Copy each line below in which the word "scene" occurs.

* _AVAILABLE DATA_
===============
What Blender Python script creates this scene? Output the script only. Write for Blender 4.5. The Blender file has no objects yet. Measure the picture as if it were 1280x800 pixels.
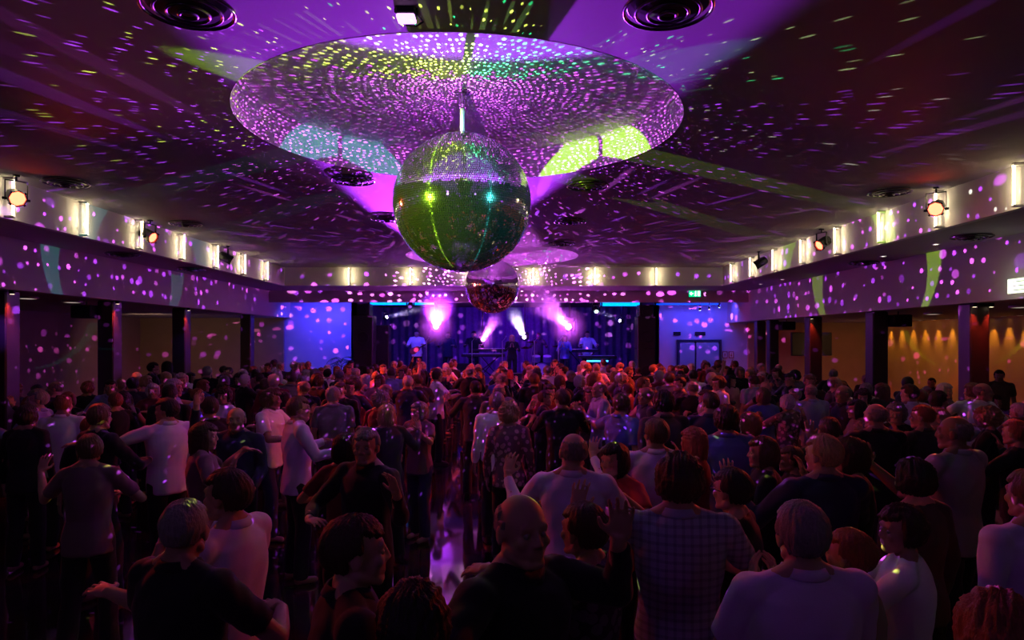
import bpy, math, random
import numpy as np
from mathutils import Vector, Matrix

random.seed(7)
PI = math.pi
F = 1280 * 24 / 36.0          # focal length in pixels of the 1280x800 frame
CAM_Z, HORIZON = 2.3, 426.0
SC = bpy.context.scene
COL = SC.collection

# ------------------------------------------------------------------ camera, world, exposure
cam_d = bpy.data.cameras.new('camera')
cam_d.lens, cam_d.sensor_width = 24, 36
cam_d.shift_y = (HORIZON - 400) / 1280
cam_d.clip_start = 0.05
cam = bpy.data.objects.new('camera', cam_d)
cam.location = (0, 0, CAM_Z)
cam.rotation_euler = (PI / 2, 0, 0)
COL.objects.link(cam)
SC.camera = cam

SC.view_settings.view_transform = 'Standard'
SC.view_settings.look = 'None'
SC.view_settings.exposure = 0.0
SC.view_settings.gamma = 1.0
SC.view_settings.use_curve_mapping = False

world = bpy.data.worlds.new('hall_darkness')
world.use_nodes = True
bg = world.node_tree.nodes['Background']
bg.inputs[0].default_value = (0.9, 0.8, 1.0, 1)
bg.inputs[1].default_value = 0.0008
SC.world = world


def at(px, py, d):
    """the point that stands at pixel (px, py) when it is d metres into the hall"""
    return Vector(((px - 640) / F * d, d, CAM_Z + (HORIZON - py) / F * d))


# the hall, in metres
HC = 4.30                      # main ceiling
XL, XR = -6.20, 5.74           # fascias beside the main ceiling
YB = 18.6                      # fascia across the back
HS = 3.80                      # soffit below the fascias
BL, BR = -7.30, 7.10           # outer beams
HBL, HBR = 3.05, 2.89          # undersides of the outer beams
YW = 22.5                      # back wall
YR = -4.0                      # wall behind the visitor
DOME_X = -0.47
DOMES = (6.45, 16.2)
DOME_R, DOME_H = 2.03, 0.35
BALL_Z = 3.60
BALL_R = 0.65

# ------------------------------------------------------------------ lamps
def aim(o, target):
    o.rotation_euler = (Vector(target) - o.location).to_track_quat('-Z', 'Y').to_euler()


def spot(name, loc, target, energy, color, angle, blend=0.3, radius=0.03):
    l = bpy.data.lights.new(name, 'SPOT')
    l.energy, l.color = energy, color
    l.spot_size, l.spot_blend = math.radians(angle), blend
    l.shadow_soft_size = radius
    o = bpy.data.objects.new(name, l)
    o.location = loc
    COL.objects.link(o)
    aim(o, target)
    return o


def point(name, loc, energy, color, radius=0.05):
    l = bpy.data.lights.new(name, 'POINT')
    l.energy, l.color, l.shadow_soft_size = energy, color, radius
    o = bpy.data.objects.new(name, l)
    o.location = loc
    COL.objects.link(o)
    return o


def area(name, loc, target, energy, color, sx, sy, spread=180):
    l = bpy.data.lights.new(name, 'AREA')
    l.shape, l.size, l.size_y = 'RECTANGLE', sx, sy
    l.energy, l.color, l.spread = energy, color, math.radians(spread)
    o = bpy.data.objects.new(name, l)
    o.location = loc
    COL.objects.link(o)
    aim(o, target)
    return o


WARM = (1.0, 0.83, 0.47)
RED = (1.0, 0.05, 0.02)
PURPLE = (0.42, 0.08, 1.0)
MAGENTA = (0.75, 0.12, 1.0)
BLUE = (0.05, 0.04, 1.0)
LIME = (0.50, 1.0, 0.03)
GREEN = (0.02, 1.0, 0.28)

# hall washes: purple house wash behind the visitor, and the stage wash that reaches the ceiling
area('house_wash_lamp', (-3.2, -2.6, 4.1), (0.5, 4.5, 1.2), 7, (0.55, 0.22, 1.0), 0.5, 0.5)
area('house_wash_lamp', (3.4, -2.6, 4.1), (2.5, 4.5, 1.2), 1.5, (0.55, 0.30, 0.9), 0.5, 0.5)
spot('ceiling_wash_lamp', (-0.6, 19.6, 3.3), (-0.6, 12.0, 4.3), 170, (0.36, 0.03, 1.0), 120, 1.0, 0.2)
spot('ceiling_wash_lamp', (-0.3, 13.0, 3.2), (-0.6, 8.0, 4.5), 26, (0.36, 0.03, 1.0), 130, 1.0, 0.2)

# ------------------------------------------------------------------ light thrown by the mirror balls
def math_node(nt, op, a, b=None, c=None):
    n = nt.nodes.new('ShaderNodeMath')
    n.operation = op
    for i, v in enumerate((a, b, c)):
        if v is None:
            continue
        if isinstance(v, (int, float)):
            n.inputs[i].default_value = v
        else:
            nt.links.new(v, n.inputs[i])
    return n.outputs[0]


def facet_light(name, loc, energy, c1, c2, p2, az0, half, el_lo, el_hi, step=2.0, keep=0.65, dot=0.27, warp=None, base=0.0, seed=0.0,
                falloff='Linear', aim_el=None, cone=110, off=(0.0, 0.0)):
    """a lamp on the skin of a mirror ball: it throws the spots that the facets there reflect.
    az0/half (degrees, from +X) is the sector it serves, el_lo..el_hi the elevations; warp=(h_near, h_far) spreads the rings evenly."""
    l = bpy.data.lights.new(name, 'SPOT')
    l.spot_size, l.spot_blend = math.radians(cone), 0.0
    l.energy, l.shadow_soft_size = energy * 8.0, 0.0
    l.use_nodes = True
    nt = l.node_tree
    nt.nodes.clear()
    M = lambda op, a, b=None, c=None: math_node(nt, op, a, b, c)
    geo = nt.nodes.new('ShaderNodeNewGeometry')
    sep = nt.nodes.new('ShaderNodeSeparateXYZ')
    nt.links.new(geo.outputs['Incoming'], sep.inputs[0])
    S = GOBO_SIGN
    x, y, z = (M('MULTIPLY', sep.outputs[i], S) for i in range(3))
    az = M('ARCTAN2', y, x)
    el = M('ARCSINE', z)
    hor = M('SQRT', M('ADD', M('MULTIPLY', x, x), M('MULTIPLY', y, y)))
    if warp:        # rings are centred on the ball's rod, not on the lamp
        k = M('DIVIDE', warp[0], M('MAXIMUM', z, 0.005))
        px_, py_ = M('ADD', M('MULTIPLY', x, k), off[0]), M('ADD', M('MULTIPLY', y, k), off[1])
        az = M('ARCTAN2', py_, px_)
        elp = M('ARCTAN2', warp[1], M('SQRT', M('ADD', M('MULTIPLY', px_, px_), M('MULTIPLY', py_, py_))))
    else:
        elp = el
    st = math.radians(step)
    v = M('ADD', M('DIVIDE', elp, st), 200.0 + seed)
    row = M('FLOOR', v)
    ec = M('MULTIPLY', M('SUBTRACT', M('ADD', row, 0.5), 200.0 + seed), st)
    ncol = M('MAXIMUM', M('ROUND', M('MULTIPLY', M('COSINE', ec), 2 * PI / st)), 3.0)
    wr = nt.nodes.new('ShaderNodeTexWhiteNoise'); wr.noise_dimensions = '1D'
    nt.links.new(M('ADD', row, seed * 3.7 + 0.13), wr.inputs['W'])
    u = M('ADD', M('MULTIPLY', M('DIVIDE', az, 2 * PI), ncol), wr.outputs['Value'])
    col = M('FLOOR', u)
    comb = nt.nodes.new('ShaderNodeCombineXYZ')
    nt.links.new(row, comb.inputs[0]); nt.links.new(col, comb.inputs[1]); comb.inputs[2].default_value = seed
    wn = nt.nodes.new('ShaderNodeTexWhiteNoise'); wn.noise_dimensions = '3D'
    nt.links.new(comb.outputs[0], wn.inputs['Vector'])
    sc = nt.nodes.new('ShaderNodeSeparateColor')
    nt.links.new(wn.outputs['Color'], sc.inputs[0])
    r1, r2, r3 = sc.outputs[0], sc.outputs[1], sc.outputs[2]
    r4 = wn.outputs['Value']
    fx = M('SUBTRACT', M('FRACT', u), M('ADD', 0.3, M('MULTIPLY', r1, 0.4)))
    fy = M('SUBTRACT', M('FRACT', v), M('ADD', 0.3, M('MULTIPLY', r2, 0.4)))
    dist = M('SQRT', M('ADD', M('MULTIPLY', fx, fx), M('MULTIPLY', fy, fy)))
    rad = M('ADD', dot * 0.65, M('MULTIPLY', r3, dot * 0.7))
    mask = M('MULTIPLY', M('SUBTRACT', rad, dist), 12.0)
    n = mask.node; n.use_clamp = True
    mask = M('MULTIPLY', mask, M('LESS_THAN', r4, keep))
    # every facet is a little brighter or dimmer
    bright = M('ADD', 0.25, M('MULTIPLY', M('FRACT', M('MULTIPLY', r4, 57.3)), 1.1))
    mask = M('ADD', M('MULTIPLY', mask, bright), base)
    if half < 179:
        a = math.radians(az0)
        dot_ = M('DIVIDE', M('ADD', M('MULTIPLY', x, math.cos(a)), M('MULTIPLY', y, math.sin(a))), M('MAXIMUM', hor, 1e-4))
        mask = M('MULTIPLY', mask, M('GREATER_THAN', dot_, math.cos(math.radians(half))))
    if warp:        # the hanging rod takes no light from the facets
        mask = M('MULTIPLY', mask, M('LESS_THAN', M('DIVIDE', y, M('MAXIMUM', hor, 1e-4)), math.cos(math.radians(5.5))))
    mask = M('MULTIPLY', mask, M('GREATER_THAN', el, math.radians(el_lo)))
    mask = M('MULTIPLY', mask, M('LESS_THAN', el, math.radians(el_hi)))
    mix = nt.nodes.new('ShaderNodeMix'); mix.data_type = 'RGBA'
    if callable(p2):
        f = p2(M, x, y, elp, M('FRACT', M('MULTIPLY', r3, 31.7)))
    else:
        f = M('LESS_THAN', M('FRACT', M('MULTIPLY', r3, 31.7)), p2)
    nt.links.new(f, mix.inputs[0])
    for sock, c in ((mix.inputs[6], c1), (mix.inputs[7], c2)):
        if isinstance(c, tuple):
            sock.default_value = (*c, 1)
        else:
            nt.links.new(c(nt, M, x, y), sock)
    fo = nt.nodes.new('ShaderNodeLightFalloff')
    nt.links.new(M('MULTIPLY', mask, 1.0 / 8.0), fo.inputs['Strength'])    # most facets are dark at any one time
    em = nt.nodes.new('ShaderNodeEmission')
    nt.links.new(mix.outputs[2], em.inputs['Color'])
    nt.links.new(fo.outputs[falloff], em.inputs['Strength'])
    out = nt.nodes.new('ShaderNodeOutputLight')
    nt.links.new(em.outputs[0], out.inputs[0])
    o = bpy.data.objects.new(name, l)
    o.location = loc
    COL.objects.link(o)
    if aim_el is not None:
        a, e = math.radians(az0), math.radians(aim_el)
        aim(o, Vector(loc) + Vector((math.cos(a) * math.cos(e), math.sin(a) * math.cos(e), math.sin(e))))
    return o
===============
* _TASK SOLUTION_
What Blender Python script creates this scene? Output the script only. Write for Blender 4.5. The Blender file has no objects yet. Measure the picture as if it were 1280x800 pixels.
SC = bpy.context.scene